Member Profile: Carmiel Banasky



MEMBER PROFILE: Carmiel Banasky

When and why did you become a member of PEN Center USA?
I was honored to be asked to be a mentor for the PEN Center USA Emerging Voices Fellowship and became a member at that time. I was involved with PEN in other cities, attending events and fundraisers, but I hadn’t known the community that is synonymous with membership. It felt like I had joined the coolest, most inclusive club.

What is most meaningful to you about PEN Center USA?
The community of writers that PEN Center USA fosters. On a very personal level, I feel like I belong in L.A. partly due to PEN Center USA. This is my tribe!

PEN Centers share a Freedom To Write mission, which means we believe that people should be able to read and write freely. What does Freedom To Write mean to you?
The Freedom To Write articles and petitions are the only newsletters I’m subscribed to that I don’t delete out of hand! But seriously, the campaigns have moved me to research and write. (I recently wrote an article—for one of my many day jobs—based on the “end harassment for documenting the police” PEN American petition, to help people exercise their First Amendment rights with the aid of legal language.) Freedom To Write means being more aware of the wide range of the writer’s life. The work PEN Center USA does lifts me out of my safe L.A. bubble and asks me to interrogate my own privilege.

Writers are using their digital media platforms to engage with readers and other writers on serious topics. Can you give an example of a writer or organization that is doing this well?

I admire Ursula K. Le Guin’s ability to at once embrace the times and protest aspects of them. She uses the digital world, including her own blog and articles, to tackle topics like sexism, Amazon, Trump, local environmental issues, and her cat. Le Guin has seen it all as a woman writing literary genre works over the last several decades and dispenses her wisdom and experience across so many platforms.

And, I believe, simply writing exactly what she wants, in both her fiction and nonfiction, instead of seeking to be on the cusp, feels like a revolutionary act. (She is, perhaps, the one writer who will always remain on a pedestal for me, if you can’t tell.) I would call her a political writer. She addresses issues from the emotions they stir in her. I think this is our responsibility as writers—not to take on issues because they are Important with a capital I, but to take them on as big-feelers, and to interrogate where our gut reactions come from and where our own biases reside.

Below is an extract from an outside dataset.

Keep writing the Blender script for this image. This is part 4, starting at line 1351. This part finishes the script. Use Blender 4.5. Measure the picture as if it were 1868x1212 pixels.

What is the one book you wish you had written and why?
So many books! Can I say two? I wish I had written Left Hand of Darkness, continuing from UKG—I’ve never read a friendship like that before, or a book about gender with a message that is both direct and completely character-driven. Or Deadwood by Pete Dexter—I’m always trying to build big worlds of language in my historical fiction like he does.

What is your favorite quote?
Can I be difficult again and give you two?

"You do not have to be good. / You do not have to walk on your knees / for a hundred miles through the desert, repenting. / You only have to let the soft animal of your body / love what it loves. / Tell me about despair, yours, and I will tell you mine. / Meanwhile the world goes on. / Meanwhile the sun and the clear pebbles of the rain / are moving across the landscapes, / over the prairies and the deep trees, / the mountains and the rivers. / Meanwhile the wild geese, high in the clean blue air, / are heading home again. / Whoever you are, no matter how lonely, / the world offers itself to your imagination, / calls to you like the wild geese, harsh and exciting— / over and over announcing your place / in the family of things." –Mary Oliver, “Wild Geese”

“Feminist thinking teaches us all, especially, how to love justice and freedom in ways that foster and affirm life.” –bell hooks, Feminism is for Everybody

Who would be your ideal literary dinner guest (living or dead)?
I would like to have dinner with Claudia Rankine. I have a lot to learn and she blows my mind every time she speaks. It might mean I’d be a silent dinner guest and just listen…

What are you working on now?
I’m working on a literary fantasy novel (yes, UKG-influenced again) plus a handful of TV pilots—one about gentrification in L.A., one about turn-of-the-twentieth-century prostitutes, and another about the current adult industry. I like exploring all of these interests and taking my genre writing as seriously as my weird literary stuff, but I’m a bit spread thin!

Carmiel Banasky is the author of the novel The Suicide of Claire Bishop (Dzanc, 2015), which Publishers Weekly calls "an intellectual tour de force." Her work has appeared in Glimmer Train, American Short Fiction, Slice, Guernica, PEN America, The Rumpus, and NPR, among other places. She earned her MFA from Hunter College, where she also taught Creative Writing. She is the recipient of awards and fellowships from Bread Loaf, Ucross, Ragdale, Artist Trust, I-Park, and other foundations. After four years on the road at writing residencies, she now teaches in Los Angeles. She is from Portland, Oregon.